WHAT YOU ARE ASKED TO DO:
Exactly the lines between the line containing "PFL-.02)], 64), M_tower)" and the line containing "PFL)], 96), M_conc)", together with those two lines, are to be output.

## Start DATA EXTRACT

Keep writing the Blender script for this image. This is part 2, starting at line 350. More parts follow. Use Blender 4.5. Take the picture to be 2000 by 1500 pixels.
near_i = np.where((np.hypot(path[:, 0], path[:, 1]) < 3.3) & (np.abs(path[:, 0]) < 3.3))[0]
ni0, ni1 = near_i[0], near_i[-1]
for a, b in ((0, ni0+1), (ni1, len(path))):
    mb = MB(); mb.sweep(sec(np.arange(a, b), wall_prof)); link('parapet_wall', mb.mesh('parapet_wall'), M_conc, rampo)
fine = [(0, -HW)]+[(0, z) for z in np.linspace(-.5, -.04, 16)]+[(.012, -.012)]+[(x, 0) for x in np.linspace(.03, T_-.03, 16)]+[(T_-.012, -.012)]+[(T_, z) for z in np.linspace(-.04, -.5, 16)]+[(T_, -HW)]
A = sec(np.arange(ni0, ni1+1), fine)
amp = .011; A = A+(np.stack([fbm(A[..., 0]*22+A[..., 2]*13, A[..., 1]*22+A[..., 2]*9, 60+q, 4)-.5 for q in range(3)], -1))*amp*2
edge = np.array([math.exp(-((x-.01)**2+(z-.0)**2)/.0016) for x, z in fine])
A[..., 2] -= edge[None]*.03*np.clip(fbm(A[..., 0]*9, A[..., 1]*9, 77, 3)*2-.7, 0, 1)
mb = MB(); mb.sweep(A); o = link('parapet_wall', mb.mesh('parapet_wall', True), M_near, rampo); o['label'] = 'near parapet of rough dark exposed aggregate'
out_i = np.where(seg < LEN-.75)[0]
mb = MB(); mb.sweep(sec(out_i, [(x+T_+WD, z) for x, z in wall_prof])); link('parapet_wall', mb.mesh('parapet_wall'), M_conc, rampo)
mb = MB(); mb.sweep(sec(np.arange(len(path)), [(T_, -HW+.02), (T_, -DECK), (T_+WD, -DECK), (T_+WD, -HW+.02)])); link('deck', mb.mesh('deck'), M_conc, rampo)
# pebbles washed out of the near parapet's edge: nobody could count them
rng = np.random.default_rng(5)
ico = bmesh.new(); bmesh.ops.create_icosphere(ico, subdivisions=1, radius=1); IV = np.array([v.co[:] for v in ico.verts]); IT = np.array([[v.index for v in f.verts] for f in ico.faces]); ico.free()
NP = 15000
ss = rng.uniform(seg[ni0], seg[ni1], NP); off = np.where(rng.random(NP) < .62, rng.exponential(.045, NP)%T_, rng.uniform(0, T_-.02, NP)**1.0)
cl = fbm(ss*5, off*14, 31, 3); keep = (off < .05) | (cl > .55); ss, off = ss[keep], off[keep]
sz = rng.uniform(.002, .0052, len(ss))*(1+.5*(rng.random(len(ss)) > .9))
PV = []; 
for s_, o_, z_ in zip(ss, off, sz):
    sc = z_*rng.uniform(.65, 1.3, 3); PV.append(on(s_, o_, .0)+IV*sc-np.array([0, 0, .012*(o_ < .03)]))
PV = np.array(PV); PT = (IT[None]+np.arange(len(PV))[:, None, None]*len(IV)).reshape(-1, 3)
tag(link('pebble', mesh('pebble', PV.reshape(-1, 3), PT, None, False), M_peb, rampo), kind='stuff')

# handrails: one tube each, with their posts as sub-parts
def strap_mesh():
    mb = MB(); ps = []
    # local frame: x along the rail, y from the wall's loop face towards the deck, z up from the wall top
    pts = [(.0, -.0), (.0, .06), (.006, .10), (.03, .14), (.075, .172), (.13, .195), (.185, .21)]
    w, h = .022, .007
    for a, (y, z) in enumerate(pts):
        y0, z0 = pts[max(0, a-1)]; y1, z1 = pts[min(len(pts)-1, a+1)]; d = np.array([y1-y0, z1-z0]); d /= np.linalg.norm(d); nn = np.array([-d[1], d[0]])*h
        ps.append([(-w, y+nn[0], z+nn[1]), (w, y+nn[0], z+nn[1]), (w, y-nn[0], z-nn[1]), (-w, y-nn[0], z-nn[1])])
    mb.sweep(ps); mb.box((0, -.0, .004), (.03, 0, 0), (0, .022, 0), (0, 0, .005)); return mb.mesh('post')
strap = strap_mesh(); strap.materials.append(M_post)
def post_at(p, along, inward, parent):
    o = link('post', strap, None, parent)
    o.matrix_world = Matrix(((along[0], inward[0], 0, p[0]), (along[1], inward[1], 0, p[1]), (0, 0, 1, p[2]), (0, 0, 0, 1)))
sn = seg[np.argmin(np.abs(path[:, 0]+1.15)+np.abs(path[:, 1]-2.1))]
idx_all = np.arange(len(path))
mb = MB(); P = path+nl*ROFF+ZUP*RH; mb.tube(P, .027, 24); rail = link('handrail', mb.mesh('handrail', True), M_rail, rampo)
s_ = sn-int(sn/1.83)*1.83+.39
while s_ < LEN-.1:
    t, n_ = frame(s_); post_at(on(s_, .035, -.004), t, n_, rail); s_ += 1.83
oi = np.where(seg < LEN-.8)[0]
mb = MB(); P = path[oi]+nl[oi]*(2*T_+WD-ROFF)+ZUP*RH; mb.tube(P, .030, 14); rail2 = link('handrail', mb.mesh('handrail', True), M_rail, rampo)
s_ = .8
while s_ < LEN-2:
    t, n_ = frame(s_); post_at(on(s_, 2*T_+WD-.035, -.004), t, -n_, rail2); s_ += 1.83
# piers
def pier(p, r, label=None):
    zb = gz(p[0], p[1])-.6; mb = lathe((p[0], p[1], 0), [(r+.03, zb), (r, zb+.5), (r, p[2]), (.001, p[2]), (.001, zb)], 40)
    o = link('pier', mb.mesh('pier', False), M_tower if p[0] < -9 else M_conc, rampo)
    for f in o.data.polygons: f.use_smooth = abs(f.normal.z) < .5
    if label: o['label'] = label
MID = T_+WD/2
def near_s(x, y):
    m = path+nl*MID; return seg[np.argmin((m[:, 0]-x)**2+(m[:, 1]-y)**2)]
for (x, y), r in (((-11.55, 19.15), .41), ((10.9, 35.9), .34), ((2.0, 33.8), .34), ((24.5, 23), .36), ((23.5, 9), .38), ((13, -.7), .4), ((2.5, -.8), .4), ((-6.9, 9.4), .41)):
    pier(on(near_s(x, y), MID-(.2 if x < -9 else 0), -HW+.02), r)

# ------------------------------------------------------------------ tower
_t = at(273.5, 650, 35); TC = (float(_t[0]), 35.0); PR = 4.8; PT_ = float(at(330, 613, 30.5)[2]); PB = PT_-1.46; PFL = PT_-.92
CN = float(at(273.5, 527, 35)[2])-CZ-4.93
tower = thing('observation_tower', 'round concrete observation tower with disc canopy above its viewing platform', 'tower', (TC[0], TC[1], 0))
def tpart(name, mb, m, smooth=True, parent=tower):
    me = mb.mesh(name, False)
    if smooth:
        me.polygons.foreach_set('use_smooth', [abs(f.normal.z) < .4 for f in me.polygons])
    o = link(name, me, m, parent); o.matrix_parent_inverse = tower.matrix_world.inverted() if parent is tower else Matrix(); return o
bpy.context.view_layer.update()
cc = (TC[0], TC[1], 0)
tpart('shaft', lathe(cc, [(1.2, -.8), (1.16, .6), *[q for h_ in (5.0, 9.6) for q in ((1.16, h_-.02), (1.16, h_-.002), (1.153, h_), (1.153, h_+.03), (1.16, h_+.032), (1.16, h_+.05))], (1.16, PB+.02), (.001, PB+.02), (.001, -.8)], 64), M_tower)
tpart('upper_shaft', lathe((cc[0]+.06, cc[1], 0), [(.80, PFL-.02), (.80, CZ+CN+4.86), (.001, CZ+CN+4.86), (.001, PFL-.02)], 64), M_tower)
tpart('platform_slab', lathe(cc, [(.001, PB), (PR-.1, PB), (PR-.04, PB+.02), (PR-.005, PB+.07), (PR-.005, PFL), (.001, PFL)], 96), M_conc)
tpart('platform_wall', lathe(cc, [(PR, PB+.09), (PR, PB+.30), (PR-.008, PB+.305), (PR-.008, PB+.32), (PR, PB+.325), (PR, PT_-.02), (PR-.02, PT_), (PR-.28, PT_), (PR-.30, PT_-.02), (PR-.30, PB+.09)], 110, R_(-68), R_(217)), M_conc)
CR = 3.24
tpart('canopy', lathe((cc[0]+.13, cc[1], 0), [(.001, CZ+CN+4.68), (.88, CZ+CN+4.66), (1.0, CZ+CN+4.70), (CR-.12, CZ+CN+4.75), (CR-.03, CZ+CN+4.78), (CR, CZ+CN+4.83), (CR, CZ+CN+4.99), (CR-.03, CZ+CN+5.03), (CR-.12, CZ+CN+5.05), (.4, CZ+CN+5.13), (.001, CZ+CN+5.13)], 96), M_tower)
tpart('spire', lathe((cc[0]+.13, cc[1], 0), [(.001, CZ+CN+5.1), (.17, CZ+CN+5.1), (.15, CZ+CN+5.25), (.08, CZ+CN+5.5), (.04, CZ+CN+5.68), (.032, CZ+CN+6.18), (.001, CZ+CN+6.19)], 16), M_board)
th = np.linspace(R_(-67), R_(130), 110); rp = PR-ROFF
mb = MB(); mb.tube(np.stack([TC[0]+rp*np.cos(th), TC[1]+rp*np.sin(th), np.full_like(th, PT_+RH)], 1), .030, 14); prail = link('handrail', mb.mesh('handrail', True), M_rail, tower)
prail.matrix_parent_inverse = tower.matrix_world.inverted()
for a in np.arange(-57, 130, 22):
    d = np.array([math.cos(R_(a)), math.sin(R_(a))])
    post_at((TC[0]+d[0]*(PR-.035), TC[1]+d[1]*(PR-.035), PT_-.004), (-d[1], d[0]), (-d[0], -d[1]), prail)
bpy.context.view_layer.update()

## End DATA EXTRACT

RESULT:
tpart('upper_shaft', lathe((cc[0]+.06, cc[1], 0), [(.80, PFL-.02), (.80, CZ+CN+4.86), (.001, CZ+CN+4.86), (.001, PFL-.02)], 64), M_tower)
tpart('platform_slab', lathe(cc, [(.001, PB), (PR-.1, PB), (PR-.04, PB+.02), (PR-.005, PB+.07), (PR-.005, PFL), (.001, PFL)], 96), M_conc)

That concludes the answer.